Well, I bitched so much about the frustrating thing in today's mail in the last entry that it seemed worth mentioning this too.

This summer, I made a point of getting books signed by all of the writers teaching at Clarion West as momentos, but I missed Nalo Hopkinson, since when I left East Lansing for Seattle I accidentally stuffed someone else's copy of "Brown Girl in the Ring" into my suitcase. So a few weeks back when Nalo said on her blog that she was selling old surplus copies of the book, and when purchasing you had the option of requesting a signed copy, I jumped on it. Months after her week at the workshop I wasn't even sure she'd connect the name on the paypal form, but I figured it'd be nice to have anyway.

It arrived in the mail today, signed, "To Ben Burgis; a fellow appreciator of the Iliad. Nalo Hopkinson."

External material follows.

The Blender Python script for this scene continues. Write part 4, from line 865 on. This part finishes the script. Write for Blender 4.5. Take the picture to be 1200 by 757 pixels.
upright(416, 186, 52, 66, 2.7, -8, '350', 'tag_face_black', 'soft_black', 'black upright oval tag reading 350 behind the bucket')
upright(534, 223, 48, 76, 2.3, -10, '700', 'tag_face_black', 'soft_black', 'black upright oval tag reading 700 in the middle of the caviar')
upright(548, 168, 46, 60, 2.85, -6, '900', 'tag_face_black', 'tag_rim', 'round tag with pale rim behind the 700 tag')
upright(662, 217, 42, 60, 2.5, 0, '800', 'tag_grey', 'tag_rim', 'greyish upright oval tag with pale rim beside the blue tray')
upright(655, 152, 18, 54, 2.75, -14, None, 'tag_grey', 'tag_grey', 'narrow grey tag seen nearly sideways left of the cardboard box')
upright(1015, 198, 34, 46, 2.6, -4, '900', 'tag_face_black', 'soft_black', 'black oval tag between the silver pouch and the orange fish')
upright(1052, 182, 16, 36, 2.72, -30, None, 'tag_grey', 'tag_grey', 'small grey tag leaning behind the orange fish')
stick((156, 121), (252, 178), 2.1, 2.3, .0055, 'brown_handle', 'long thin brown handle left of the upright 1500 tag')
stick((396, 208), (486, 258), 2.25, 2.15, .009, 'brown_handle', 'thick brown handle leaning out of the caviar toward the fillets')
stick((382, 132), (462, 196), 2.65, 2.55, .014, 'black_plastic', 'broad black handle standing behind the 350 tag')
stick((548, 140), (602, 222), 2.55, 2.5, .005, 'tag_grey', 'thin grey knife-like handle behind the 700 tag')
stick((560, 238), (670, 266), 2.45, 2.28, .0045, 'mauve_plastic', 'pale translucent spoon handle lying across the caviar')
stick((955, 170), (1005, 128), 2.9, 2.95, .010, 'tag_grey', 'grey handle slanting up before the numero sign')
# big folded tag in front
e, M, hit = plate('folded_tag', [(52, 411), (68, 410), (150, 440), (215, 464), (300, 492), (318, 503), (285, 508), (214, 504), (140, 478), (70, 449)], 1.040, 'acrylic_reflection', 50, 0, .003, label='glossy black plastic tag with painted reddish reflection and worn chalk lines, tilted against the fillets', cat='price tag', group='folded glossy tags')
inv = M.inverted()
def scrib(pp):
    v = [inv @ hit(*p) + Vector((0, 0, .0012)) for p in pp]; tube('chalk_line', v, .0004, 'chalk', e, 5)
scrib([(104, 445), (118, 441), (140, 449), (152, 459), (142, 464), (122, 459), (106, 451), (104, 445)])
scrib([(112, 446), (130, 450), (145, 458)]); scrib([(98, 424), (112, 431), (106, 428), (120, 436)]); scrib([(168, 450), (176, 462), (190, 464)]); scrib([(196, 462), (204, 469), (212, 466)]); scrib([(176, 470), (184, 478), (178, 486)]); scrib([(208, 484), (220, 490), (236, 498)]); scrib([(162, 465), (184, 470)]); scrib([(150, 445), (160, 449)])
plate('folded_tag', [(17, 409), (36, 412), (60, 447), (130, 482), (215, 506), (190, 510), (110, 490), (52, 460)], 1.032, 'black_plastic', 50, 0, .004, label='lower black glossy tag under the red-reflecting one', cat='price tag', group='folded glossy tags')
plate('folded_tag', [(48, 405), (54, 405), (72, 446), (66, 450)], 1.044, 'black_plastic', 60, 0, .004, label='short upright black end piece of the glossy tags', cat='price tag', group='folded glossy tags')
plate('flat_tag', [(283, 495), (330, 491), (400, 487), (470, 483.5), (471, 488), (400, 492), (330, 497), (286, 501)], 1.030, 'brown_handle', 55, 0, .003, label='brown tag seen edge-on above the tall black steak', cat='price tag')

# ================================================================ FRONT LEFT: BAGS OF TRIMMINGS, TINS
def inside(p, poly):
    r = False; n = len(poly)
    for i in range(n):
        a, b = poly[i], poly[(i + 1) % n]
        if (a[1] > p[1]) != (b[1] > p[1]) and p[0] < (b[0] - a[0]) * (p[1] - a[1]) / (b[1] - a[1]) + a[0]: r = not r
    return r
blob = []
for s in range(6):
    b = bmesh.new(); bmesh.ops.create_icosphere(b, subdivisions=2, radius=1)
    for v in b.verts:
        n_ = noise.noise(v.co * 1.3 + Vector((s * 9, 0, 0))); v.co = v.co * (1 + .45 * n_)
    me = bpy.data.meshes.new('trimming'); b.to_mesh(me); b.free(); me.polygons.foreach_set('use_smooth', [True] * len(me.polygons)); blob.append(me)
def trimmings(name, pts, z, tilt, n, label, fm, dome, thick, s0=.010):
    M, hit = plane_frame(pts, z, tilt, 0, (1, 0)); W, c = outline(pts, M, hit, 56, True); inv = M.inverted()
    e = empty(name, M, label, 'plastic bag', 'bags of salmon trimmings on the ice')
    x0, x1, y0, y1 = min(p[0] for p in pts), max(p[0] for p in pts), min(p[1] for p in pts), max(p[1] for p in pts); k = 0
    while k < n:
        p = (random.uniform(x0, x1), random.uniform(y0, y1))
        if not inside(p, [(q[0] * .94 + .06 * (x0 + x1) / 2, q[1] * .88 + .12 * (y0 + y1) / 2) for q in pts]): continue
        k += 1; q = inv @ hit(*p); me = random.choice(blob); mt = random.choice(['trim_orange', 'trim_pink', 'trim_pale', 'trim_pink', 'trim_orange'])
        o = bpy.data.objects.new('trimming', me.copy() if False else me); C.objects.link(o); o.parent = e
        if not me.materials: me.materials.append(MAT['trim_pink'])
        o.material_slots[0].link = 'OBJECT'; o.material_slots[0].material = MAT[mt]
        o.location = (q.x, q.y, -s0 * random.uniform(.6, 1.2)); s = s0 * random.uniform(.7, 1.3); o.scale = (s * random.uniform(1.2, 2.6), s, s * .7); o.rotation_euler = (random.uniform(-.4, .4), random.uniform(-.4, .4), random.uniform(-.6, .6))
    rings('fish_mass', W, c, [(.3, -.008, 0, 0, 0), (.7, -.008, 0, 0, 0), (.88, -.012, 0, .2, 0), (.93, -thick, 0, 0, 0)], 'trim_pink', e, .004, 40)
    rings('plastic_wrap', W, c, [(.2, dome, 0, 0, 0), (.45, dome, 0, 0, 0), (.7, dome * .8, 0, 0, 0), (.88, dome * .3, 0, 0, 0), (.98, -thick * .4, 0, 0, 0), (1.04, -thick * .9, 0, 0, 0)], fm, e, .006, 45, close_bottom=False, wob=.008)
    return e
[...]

Which was an extremely nice thing to see and, despite everything else, made me feel really good this afternoon.

#

Oh, and on the same subject, "Sing, Goddess" has been out at Strange Horizons for 45 days and counting, so we're officially getting into finger-crossing, wood-tapping territory. (They took 56 days to reject "Testing Day," which ended up being the most positive rejection I'd ever gotten from a pro-market, but everything else I've ever submitted there they've always gotten back to me on within a month.) Melding personal rejectomancy with my reading of their stated editorial proccess, I think the way it works is that if the editor initially randomly assigned to reading it gives it an outright "no," so it doesn't go to anyone else, they get back to you within about 30 days. If its longer than that, that probably means that the editor who took an initial look gave it a "maybe" or a "yes," in which case it takes longer because the other editors have to read it and vote on it. That whole second-tier proccess can take up to 70 days from the time of initial submission.

Of course, rejectomancy is a silly business. Really, what can you do other than make the story as good as you possibly can in the first place and then submit it as many places as possible? No point worrying about and over-interpreting something you can't control, right?

Good thing I don't do irrational stuff like that.